Defeated so often as to be without the means of efficient resistance to the powerful invader, Jocelyn himself before long became the prisoner of some wandering hordes. Carried a captive to Aleppo, he soon died, crushed by the misery of his position and the unwholesomeness of his surroundings, leaving one son, called by the same name as himself, and two daughters.

Beatrice, his widow, for a while, with ability and courage, defended Turbessel against the attacks of Zenghi’s successor, Noureddin, but receiving inadequate support from the King of Jerusalem, she yielded the task of holding the country to the effeminate Greeks, and they proving incapable of the effort, the whole province, which from the time of the Apostles had been the home and refuge of Christianity in the East, was irretrievably overrun by the infidel.

Jocelyn III., with his mother and sister, took refuge in Jerusalem, where, for more than twenty years, he led the existence inseparable from the lot of those who supported the waning dominion of the Christians—one constant struggle, not for supremacy, but for life. His fate is unknown: history has no record of him after the siege of Jerusalem, so it may well be surmised that he shared the fate of the slain when the Holy City fell to the assault of the great Sultan Saladin.

Two daughters were the sole descendants of Jocelyn; consequently, with him ended the House of the Courtenays of Edessa.

But while one branch of the parent stem had thus died off in less than ninety years, the family tree itself flourished exceedingly, giving great promise of that luxuriance which, in after generations, blossomed into Royal magnificence.

The fall of Edessa, the bulwark of Christianity in the East, caused the Second Crusade. Again in the roll of those who took the Cross is to be found the name of Courtenay, for among the followers of King Louis le Jeune were numbered William and Reginald of that name, and also Peter de France, the King’s brother.

When Jocelyn of Edessa, together with his younger brother, Geoffrey Courtenay, surnamed de Chapalu, sailed, in the year 1101, for La Terre Sainte, the eldest son of the house, Milo de Courtenay, remained in France, succeeding, on the death of his father, to the family domains. He married Ermengarde, daughter of Renaud, Comte de Nevers, and by her had three sons—William, Reginald, and Jocelyn. Of the last, nothing is known but the name. William, who as aforesaid took part in the Crusade, died in the Holy Land, leaving, on the extinction of the Counts of Edessa and the death of Geoffrey de Chapalu, his uncle, Reginald, his younger brother, sole heir to the name and possessions of his forefathers.

In those days, when transit was difficult and the social barriers between the noble and the roturier almost insurmountable, it was the custom, well known to all who plunge into the intricacies of French genealogy, and reasonable enough, considering the circumstances of the times, for the males of a family of rank to marry, hardly without exception, the daughters of their neighbours of like degree.

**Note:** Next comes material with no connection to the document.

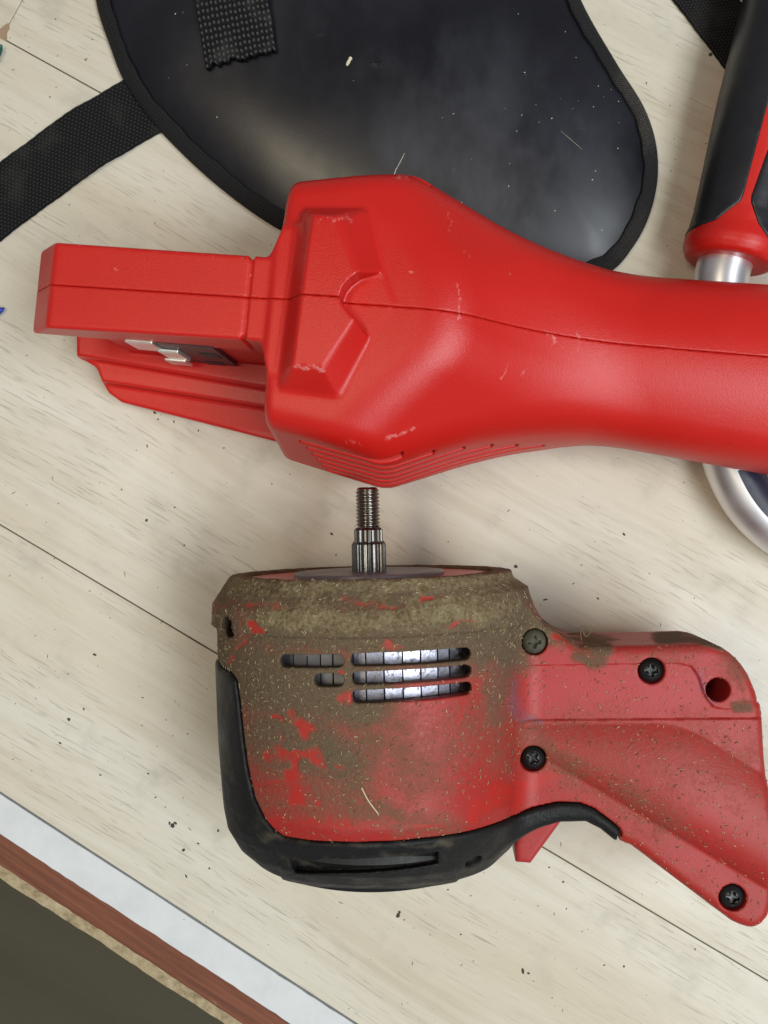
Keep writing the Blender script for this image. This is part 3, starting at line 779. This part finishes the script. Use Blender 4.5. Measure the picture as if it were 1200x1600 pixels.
v, f = ell_disc(-0.35, 3.0, 28.0, 28.0, n=80); v[:, 2] += 1.0; link_mesh('bearing_plate', v, f, M['ring'], motor, smooth=False)
# shaft: splined part, then the threaded end
sq = lambda th, q: 0.12*np.tanh(3*np.cos(11*th))
prof = [(4, 5.75), (-10.3, 5.75), (-11.3, 5.2), (-11.5, 5.15)]
v, f = lathe(prof, 160, sq); shaft = link_mesh('drive_shaft', v, f, M['spline'], motor, smooth=False)
sq2 = lambda th, q: 0.07*np.tanh(3*np.cos(11*th+0.2))
v, f = lathe([(-11, 5.0), (-15.6, 5.0), (-16.6, 4.3)], 160, sq2); link_mesh('spline_shoulder', v, f, M['spline'], shaft, smooth=False)
pit = 1.32; qs = np.linspace(-15.9, -31.6, 190); th = np.arange(56)*2*np.pi/56
vs = []
for qq in qs:
    ph = (qq/pit+th/(2*np.pi)) % 1.0
    tri = np.abs(ph-0.5)*2
    amp = np.clip((qq+31.6)/1.6, 0, 1)*np.clip((-16.2-qq)/0.8, 0, 1)
    rr = 3.75+0.72*np.clip(tri*1.25, 0, 1)*amp-0.35*(1-np.clip((qq+31.6)/0.7, 0, 1))
    vs.append(np.stack([unloc(rr[i]*math.cos(th[i]), qq, 51+rr[i]*math.sin(th[i])) for i in range(56)]))
f = grid_faces(len(qs), 56, True)[:, ::-1].tolist()+[[k for k in range(56)], [(len(qs)-1)*56+k for k in range(56)][::-1]]
link_mesh('thread', np.concatenate(vs), f, M['steel'], shaft)
# stator inside, one bright bar after another
def bar(th0, th1, A_, B_, q0, q1, m, parent, thick=3.0):
    ts = np.linspace(th0, th1, 2); vs = []
    for qq in (q0, q1):
        for t in ts: vs.append(unloc(A_*math.sin(t), qq, 50+B_*math.cos(t)))
        for t in ts[::-1]: vs.append(unloc((A_-thick)*math.sin(t), qq, 50+(B_-thick)*math.cos(t)))
    n = 4; f = [[i, (i+1) % n, n+(i+1) % n, n+i] for i in range(n)]
    f += [[k for k in range(n)][::-1], [n+k for k in range(n)]]
    return link_mesh('stator_bar', np.array(vs), f, m, parent, smooth=False)
dk, dkf = ell_disc(20, 95, 43.0, 37.5); stator = link_mesh('stator', dk, dkf, M['dark'], motor, smooth=False)
# bars follow the gaps seen through the slots
edges_px = [428, 455, 478, 500, 520, 540, 552, 572, 600, 629, 657, 684, 703, 720, 740]
k = 0
for u0, u1 in zip(edges_px[:-1], edges_px[1:]):
    z = 92.0; a0 = Lm([(u0+1.2, 1050)], z)[0][0]; a1 = Lm([(u1-1.2, 1050)], z)[0][0]
    bar(math.asin(a0/48.5), math.asin(a1/48.5), 48.5, 42.4 if k % 2 else 42.0, 21, 64, M['stator'] if k > 5 else M['ring'], stator); k += 1

# screws
def screw_f(x, y, z):
    r = np.sqrt(x*x+y*y)
    f = smax(np.sqrt(r*r+(z+3.2)**2)-5.1, smax(r-4.35, -2.2-z, 0.3), 0.5)
    th = np.arctan2(y, x)
    cr = np.minimum(np.maximum(np.abs(x)-0.62, np.abs(y)-2.3), np.maximum(np.abs(y)-0.62, np.abs(x)-2.3))
    cr = np.minimum(cr, r-1.25)
    return np.maximum(f, -np.maximum(cr, 0.1-z))
sv, sq_ = mesh_sdf(screw_f, (-5.2, -5.2, -3), (5.2, 5.2, 3), 0.28, nb=4, slack=2.0)
src = None
for i, p in enumerate(sc_pos):
    zz = p[2]-1.0 if i != 0 else p[2]-0.8
    if src is None:
        src = link_mesh('screw', sv+np.array([p[0], p[1], zz]), sq_, M['screwd'], motor, loc=(p[0], p[1], zz)); src['label'] = 'screw caked with dirt'
        blk = None
    else:
        if blk is None:
            blk = link_mesh('screw', sv+np.array([p[0], p[1], zz]), sq_, M['screw'], motor, loc=(p[0], p[1], zz))
        else:
            o = blk.copy(); C.objects.link(o); o.parent = motor
            o.location = (np.array([p[0], p[1], zz])-origin_of(motor))*0.001; o.rotation_euler[2] = 0.5*i
# trigger
tp = Lm([(801, 1316), (811, 1275), (876, 1255), (878, 1280), (856, 1310), (829, 1347), (803, 1345)], 44)
def trig(x, y, z):
    a, q = loc_m(x, y); return smax(sdpoly(tp, a, q)+1.0, np.abs(z-39)-9+np.clip(1, 0, 1), 2.5)-0.6
p0 = unloc(*tp.mean(0), 39)
v, q = mesh_sdf(trig, p0-24, p0+24, 0.6, nb=6)
link_mesh('trigger', v, q, M['dirty'], motor, attrs={'dirt': np.full(len(v), 0.2), 'pale': np.full(len(v), 0.5)})
# grass clippings stuck on the shell
fc = shell_q; a_, b_, c_, d_ = (shell_v[fc[:, i]] for i in range(4))
nrm = np.cross(c_-a_, d_-b_); nl = np.linalg.norm(nrm, axis=1)+1e-9; nrm /= nl[:, None]; cen = (a_+b_+c_+d_)/4
dm = np.maximum(0.22, paint(cen, DIRT)); clm = paint(cen, CLEAN)
inslot = np.abs(shell_solid(*cen.T.astype(F32))) < 0.25
pr = np.where((nrm[:, 2] > 0.3) & inslot, nl*(0.25+dm)*(1-0.8*clm), 0); pr /= pr.sum()
def fleck_mesh(name, count, m, lo, hi, wid):
    ids = rng.choice(len(cen), count, p=pr); V = []; Fq = []
    for j in ids:
        nn = nrm[j]; t = _n(np.cross(nn, rng.normal(size=3))); b = np.cross(nn, t)
        L = rng.uniform(lo, hi)*rng.uniform(0.5, 1); w = wid*rng.uniform(0.6, 1.4); bend = rng.normal(0, 0.25)*L
        base = cen[j]+nn*0.10; k0 = len(V)
        for s_ in (-1, 0, 1):
            pp = base+t*L*0.5*s_+b*bend*(1-s_*s_)+nn*(abs(rng.normal(0, 0.10))+0.02)
            ww = w*(0.35 if s_ else 1)
            V += [pp-b*ww*0.5, pp+nn*w*0.35, pp+b*ww*0.5]
        for r_ in (0, 1):
            i = k0+3*r_; Fq += [[i, i+3, i+4, i+1], [i+1, i+4, i+5, i+2], [i+2, i+5, i+3, i]]
    o = link_mesh(name, np.array(V), np.array(Fq)[:, ::-1].copy(), m, motor, smooth=False); o['kind'] = 'stuff'
fleck_mesh('grass_clippings', 1150, M['straw'], 0.6, 2.0, 0.22)
fleck_mesh('pale_clippings', 520, M['straw2'], 0.5, 1.9, 0.2)
fleck_mesh('brown_clippings', 900, M['straw3'], 0.6, 1.8, 0.34)
def strand(pts, r):
    return tube(catmull(pts, 6), r, 6)
sp_ = [hit(shell, 565, 1230)+[0, 0, .4], hit(shell, 576, 1250)+[0, 0, .8], hit(shell, 592, 1272)+[0, 0, .4]]
v, f = strand(sp_, 0.26); link_mesh('straw', v, f, M['straw2'], motor)
hp = P(913, 988, 58)
curl = [hp+np.array(o) for o in ((-1, -3, 0), (-1.5, 0, 1), (-0.5, 2.5, 1.5), (1.5, 1.8, 1), (2.0, 0, 0.5), (0.5, -1.5, 0), (-0.5, 0.5, 0.5), (-0.3, 2.5, 1))]
v, f = strand(curl, 0.2); link_mesh('dry_stem', v, f, M['straw3'], motor)

# ================================================================== THE SHIN GUARD (black vinyl, bound edge, straps)
gout = catmull([tuple(P(u, v, 4)[:2]) for u, v in [(150, 0), (172, 70), (196, 128), (240, 190), (330, 278), (432, 352), (540, 398), (680, 430), (830, 442), (940, 428), (992, 378), (1021, 312), (1027, 240),
                                                   (1008, 170), (962, 95), (912, 8), (870, -90), (780, -220), (600, -290), (380, -280), (200, -180), (145, -80)]], 10, True)
gc = P(590, 120, 4)[:2]
def mat_z(x, y): 
    d = -sdpoly(gout, x, y); return 2.2+14.0*(1-np.exp(-np.maximum(d, 0)/25.0))
guard = root('shin_guard', (*gc, 0), 'black vinyl shin guard with fabric-bound edge lying at the top behind the red tool', 'protective pad')
NR = 70; rr = np.linspace(0.0005, 1, NR)**0.8
gv = []
for r_ in rr:
    pts = gc+(gout-gc)*r_*0.985; gv.append(np.c_[pts, mat_z(pts[:, 0].astype(F32), pts[:, 1].astype(F32))])
gv = np.concatenate(gv); ng = len(gout)
gf = grid_faces(NR, ng, True).tolist()+[[k for k in range(ng)][::-1]]
bot = gv.copy(); bot[:, 2] -= 1.8
gf += [[a+len(gv) for a in f[::-1]] for f in gf]
e0 = (NR-1)*ng
gf += [[e0+k, e0+len(gv)+k, e0+len(gv)+(k+1) % ng, e0+(k+1) % ng] for k in range(ng)]
a2 = sum(gout[i-1][0]*gout[i][1]-gout[i][0]*gout[i-1][1] for i in range(ng))
if a2 < 0: pass
gm = link_mesh('vinyl_panel', np.concatenate([gv, bot]), gf, M['vinyl'], guard, attrs={'film': paint(np.concatenate([gv, bot]), [((700, 130), (880, 250), 110, .5), ((650, 250), (860, 360), 90, .65), ((900, 180), (960, 260), 40, .45), ((470, 40), (640, 120), 80, .3), ((450, 290), (520, 290), 30, .4)])})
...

Life was a very precarious commodity to a man of the eleventh and twelfth centuries. He lived in an atmosphere of continuous warfare, and if by nature, mental or physical, he was disinclined for this turbulent existence, the only refuge open to him lay in the celibate seclusion of the cloister. It frequently occurred, therefore, that females inherited paternal estates.

To this cause may well be attributed the fact that the possessions of the Courtenays had become largely augmented, for Reginald is described as Seigneur of Montargis, Chateau Renard, Champignelle, Tanlay, Charny, Chantecoq, and several other seigneuries, all situated in the Pays de Gastinois and the country round Sens, many of which, in the time of his progenitors, were unmistakably the property of neighbouring families.